PROBLEM TO WORK ON:
Repeat word for word everything from the line containing "M['jamb'] = new_mat('tan_jamb_paint', (0.50, 0.41, 0.33), 0.6)" to the end of the listing, first and last lines included, and only that.

===== DATA SEGMENT =====

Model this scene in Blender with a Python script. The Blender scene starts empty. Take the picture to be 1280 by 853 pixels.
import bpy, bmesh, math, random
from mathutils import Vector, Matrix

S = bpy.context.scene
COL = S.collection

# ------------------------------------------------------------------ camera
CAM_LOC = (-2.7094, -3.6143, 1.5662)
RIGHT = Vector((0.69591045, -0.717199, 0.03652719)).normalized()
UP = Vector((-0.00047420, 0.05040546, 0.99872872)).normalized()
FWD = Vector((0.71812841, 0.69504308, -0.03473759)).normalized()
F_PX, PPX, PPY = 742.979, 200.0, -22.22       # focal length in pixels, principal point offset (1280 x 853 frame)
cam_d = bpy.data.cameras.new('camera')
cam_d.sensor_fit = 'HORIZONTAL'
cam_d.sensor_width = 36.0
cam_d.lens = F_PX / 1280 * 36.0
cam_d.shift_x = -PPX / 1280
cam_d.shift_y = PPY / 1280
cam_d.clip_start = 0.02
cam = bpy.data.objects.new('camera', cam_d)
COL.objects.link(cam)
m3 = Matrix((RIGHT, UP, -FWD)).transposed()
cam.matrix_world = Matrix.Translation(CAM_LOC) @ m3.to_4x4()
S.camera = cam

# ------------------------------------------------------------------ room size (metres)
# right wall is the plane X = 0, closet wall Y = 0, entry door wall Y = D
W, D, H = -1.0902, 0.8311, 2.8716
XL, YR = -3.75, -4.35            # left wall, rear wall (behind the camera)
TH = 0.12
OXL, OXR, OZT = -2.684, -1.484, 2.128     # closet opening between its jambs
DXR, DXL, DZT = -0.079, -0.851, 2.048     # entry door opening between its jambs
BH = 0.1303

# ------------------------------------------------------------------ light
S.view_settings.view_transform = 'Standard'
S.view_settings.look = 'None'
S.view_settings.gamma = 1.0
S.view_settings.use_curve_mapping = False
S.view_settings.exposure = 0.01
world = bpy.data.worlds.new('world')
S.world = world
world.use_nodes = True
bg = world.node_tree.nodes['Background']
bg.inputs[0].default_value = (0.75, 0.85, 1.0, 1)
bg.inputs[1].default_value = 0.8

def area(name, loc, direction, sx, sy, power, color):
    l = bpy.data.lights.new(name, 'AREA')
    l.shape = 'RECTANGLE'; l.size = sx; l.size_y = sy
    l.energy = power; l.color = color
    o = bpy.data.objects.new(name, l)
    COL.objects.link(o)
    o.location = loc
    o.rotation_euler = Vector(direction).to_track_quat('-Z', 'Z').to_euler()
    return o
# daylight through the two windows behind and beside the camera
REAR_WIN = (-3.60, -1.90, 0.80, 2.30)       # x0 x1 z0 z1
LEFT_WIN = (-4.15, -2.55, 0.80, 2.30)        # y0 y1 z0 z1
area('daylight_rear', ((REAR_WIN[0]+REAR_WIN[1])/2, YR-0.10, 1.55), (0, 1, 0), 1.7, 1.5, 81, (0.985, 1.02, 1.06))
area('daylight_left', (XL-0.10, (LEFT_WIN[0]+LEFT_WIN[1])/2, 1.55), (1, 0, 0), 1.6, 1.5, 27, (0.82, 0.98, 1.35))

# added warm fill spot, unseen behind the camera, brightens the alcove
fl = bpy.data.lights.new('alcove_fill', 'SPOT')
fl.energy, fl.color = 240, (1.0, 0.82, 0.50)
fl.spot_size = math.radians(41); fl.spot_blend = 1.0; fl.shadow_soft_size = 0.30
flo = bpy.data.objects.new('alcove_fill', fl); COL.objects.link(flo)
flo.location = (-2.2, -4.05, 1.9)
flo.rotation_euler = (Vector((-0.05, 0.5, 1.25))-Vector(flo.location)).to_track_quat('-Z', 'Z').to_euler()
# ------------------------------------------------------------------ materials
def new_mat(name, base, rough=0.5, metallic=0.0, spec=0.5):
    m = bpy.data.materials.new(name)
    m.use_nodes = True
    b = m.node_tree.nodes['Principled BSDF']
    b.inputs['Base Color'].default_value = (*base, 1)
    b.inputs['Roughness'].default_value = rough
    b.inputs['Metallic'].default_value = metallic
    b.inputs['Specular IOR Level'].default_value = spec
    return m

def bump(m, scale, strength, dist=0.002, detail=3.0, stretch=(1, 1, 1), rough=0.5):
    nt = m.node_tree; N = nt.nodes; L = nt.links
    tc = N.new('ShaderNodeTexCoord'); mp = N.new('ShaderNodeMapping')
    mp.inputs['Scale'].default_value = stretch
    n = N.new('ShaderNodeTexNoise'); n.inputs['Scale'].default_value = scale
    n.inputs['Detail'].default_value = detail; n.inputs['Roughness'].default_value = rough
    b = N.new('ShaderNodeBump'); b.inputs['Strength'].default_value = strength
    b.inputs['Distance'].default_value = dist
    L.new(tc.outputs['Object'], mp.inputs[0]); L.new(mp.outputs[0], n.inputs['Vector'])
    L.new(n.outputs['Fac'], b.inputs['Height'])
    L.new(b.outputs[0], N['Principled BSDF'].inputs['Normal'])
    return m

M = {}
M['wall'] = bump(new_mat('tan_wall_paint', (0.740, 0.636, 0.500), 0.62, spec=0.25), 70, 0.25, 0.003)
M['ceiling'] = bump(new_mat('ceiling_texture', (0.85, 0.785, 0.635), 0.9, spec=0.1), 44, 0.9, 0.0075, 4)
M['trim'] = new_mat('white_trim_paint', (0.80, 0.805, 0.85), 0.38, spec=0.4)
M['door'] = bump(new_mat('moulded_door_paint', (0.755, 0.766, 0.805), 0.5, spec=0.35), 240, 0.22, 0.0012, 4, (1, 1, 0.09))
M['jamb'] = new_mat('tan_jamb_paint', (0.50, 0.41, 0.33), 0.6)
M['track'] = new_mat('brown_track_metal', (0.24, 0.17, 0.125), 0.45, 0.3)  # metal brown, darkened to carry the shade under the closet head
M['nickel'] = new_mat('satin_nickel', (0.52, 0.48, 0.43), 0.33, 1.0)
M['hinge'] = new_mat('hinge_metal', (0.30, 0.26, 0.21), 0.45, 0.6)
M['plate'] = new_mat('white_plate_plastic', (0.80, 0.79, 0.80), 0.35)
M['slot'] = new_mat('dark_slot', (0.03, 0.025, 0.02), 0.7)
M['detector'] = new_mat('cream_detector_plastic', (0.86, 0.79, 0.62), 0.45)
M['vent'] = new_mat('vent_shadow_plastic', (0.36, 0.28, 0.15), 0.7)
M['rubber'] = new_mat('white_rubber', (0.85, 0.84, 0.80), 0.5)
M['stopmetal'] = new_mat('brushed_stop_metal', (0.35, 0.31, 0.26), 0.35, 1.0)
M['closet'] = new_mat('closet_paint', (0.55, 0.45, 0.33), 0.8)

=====

OUTPUT OF THE EXERCISE:
M['jamb'] = new_mat('tan_jamb_paint', (0.50, 0.41, 0.33), 0.6)
M['track'] = new_mat('brown_track_metal', (0.24, 0.17, 0.125), 0.45, 0.3)  # metal brown, darkened to carry the shade under the closet head
M['nickel'] = new_mat('satin_nickel', (0.52, 0.48, 0.43), 0.33, 1.0)
M['hinge'] = new_mat('hinge_metal', (0.30, 0.26, 0.21), 0.45, 0.6)
M['plate'] = new_mat('white_plate_plastic', (0.80, 0.79, 0.80), 0.35)
M['slot'] = new_mat('dark_slot', (0.03, 0.025, 0.02), 0.7)
M['detector'] = new_mat('cream_detector_plastic', (0.86, 0.79, 0.62), 0.45)
M['vent'] = new_mat('vent_shadow_plastic', (0.36, 0.28, 0.15), 0.7)
M['rubber'] = new_mat('white_rubber', (0.85, 0.84, 0.80), 0.5)
M['stopmetal'] = new_mat('brushed_stop_metal', (0.35, 0.31, 0.26), 0.35, 1.0)
M['closet'] = new_mat('closet_paint', (0.55, 0.45, 0.33), 0.8)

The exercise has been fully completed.